Chapter 4 - EXPRESSIVE POSSIBILITIES OF THE PRESENT SYMBOLIZATION

Abstract

This chapter discusses symbolic expression of operations and functions, possibility of elementary symbolization of classical mathematics, individual constants and their elimination, and formalization of mathematical theories without primitive equality. To illustrate the expressive possibilities of a symbolic language the chapter takes an example of the elementary axiomatic theory of groups, where elementary means a theory not involving explicitly the notions of integers and sets. The symbols might be enriched so as to include new kinds of operational expressive means, the functional constants.
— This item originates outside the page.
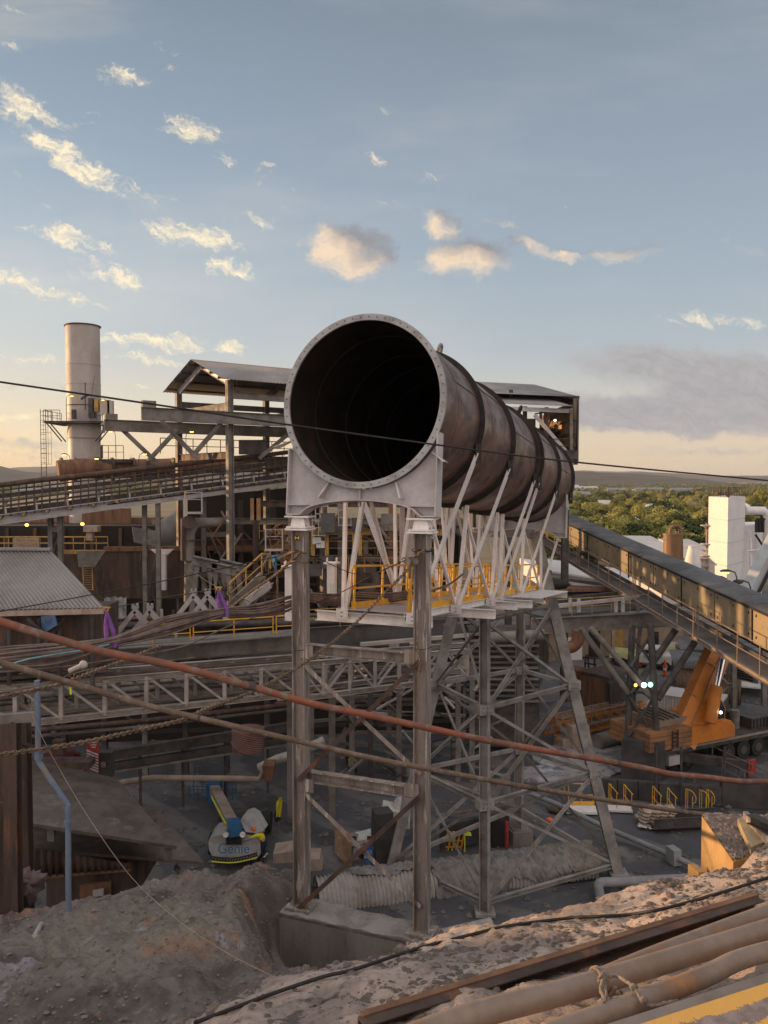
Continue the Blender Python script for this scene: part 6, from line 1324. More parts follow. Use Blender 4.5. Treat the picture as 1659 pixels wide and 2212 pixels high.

These serve directly to denote the basic operations. The restriction of the means of expression to individual indeterminate and predicate constants does not hinder the formulation of the axiomatic basis of arbitrary elementary binary operations, which are to satisfy certain axioms. Such theories, however, are still relatively poor, unless one has the notions of integers, induction, and—if possible— also the notion of set, in sufficient generality. A convincing argument for the fact that nonlogical means of expression, restricted to individual indeterminate and predicate constants, are already sufficient to carry out the symbolization of the whole of classical mathematics is provided only by the existence of a finitely axiomatizable system of the theory of sets, due to von Neumann and improved by Bernays and Godei. The chapter describes this axiomatic theory.